Mix your own drinks with recipes inspired by Shakespeare characters!
Two professors combined their love of cocktails with their love of Shakespeare to create Shakespeare, Not Stirred: Cocktails for Your Everyday Dramas, a collection of recipes with names like “Kate’s Shrew-driver” and “Othello’s Green-eyed Monster.” And they playfully illustrated it with images from the Folger collection, photoshopping glasses into the hands of well-known Shakespeare characters.
In this episode of Shakespeare Unlimited, Rebecca Sheir interviews Caroline Bicks, a professor at Boston College, and Michelle Ephraim, a professor at Worcester Polytechnic Institute, about the inspiration for their book.
Listen to the podcast episode and then make “Juliet’s Emoji-to” and “Caliban’s Wrong Island Iced Tea” using the recipes excerpted below from Shakespeare, Not Stirred. Cheers!
Juliet’s Emoji-to
When you’re a teenager living in a Shakespeare play, you can’t just spew your emotions out on social media. Especially if you’re a young lady from a noble family, like thirteen-year-old Juliet Capulet. She has to cram all of her larger-than-life passions into tidy metaphors and controlled iambic pentameter lines. So when she’s freaking out about how her parents will never ever ever let her be with her One True Love because he’s a Montague and because they just don’t understand anything and don’t care about how miserable she is because they don’t even know what True Love is … it comes out as: “What’s in a name? That which we call a rose / By any other word would smell as sweet.” If only Juliet could have let loose in emoji. And then shared it all on Twitter. And Instagram. And Snapchat. And Tumblr.
- 2 oz. white rum
- 2 T. chopped mint leaves
- 1 ½ T. sugar
- 5 fresh cherries, pitted
- seltzer
- ½ lime, cut in four pieces
- lime wedge
Muddle mint, cherries, and sugar at the bottom of a heavy glass (if possible, one with a smiley face decoration). Add the lime pieces and muddle again. Fill glass with ice and pour in rum. Stir gently. Add a splash of seltzer, squeeze in juice from lime wedge and drop on top to finish.

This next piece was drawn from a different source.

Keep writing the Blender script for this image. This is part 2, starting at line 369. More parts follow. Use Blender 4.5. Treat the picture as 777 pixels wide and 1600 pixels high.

Caliban’s Wrong Island Iced Tea
Spiked with three kinds of booze, this concoction is our tribute to Caliban, the native Prospero enslaves after he washes up on the shores of Caliban’s island in The Tempest. If Caliban had known how to speak Prospero’s language from the get-go, he could have told him: You’ve messed with the wrong island, Signor. Instead, Caliban loses everything to a usurping Italian who calls him a “born devil.” Eventually, Caliban does learn how to curse from the play’s intrusive colonizers—and how to drink, when a few more shipwrecked Europeans show up. Let our tropical version of the classic Long Island Iced Tea help you take back total cocktail domination at your next beach party. And we do mean your beach.
- 1 oz. Laird’s Applejack
- ½ oz. vodka
- ½ oz. Gosling’s dark Bermuda rum
- ½ oz. sour mix
- 2 oz. pineapple juice
- fresh pineapple for garnish
Mix ingredients together in a highball glass. Fill to top with crushed ice. Garnish with a pineapple wedge. Don’t share with anyone, even if they offer you cool stuff for it.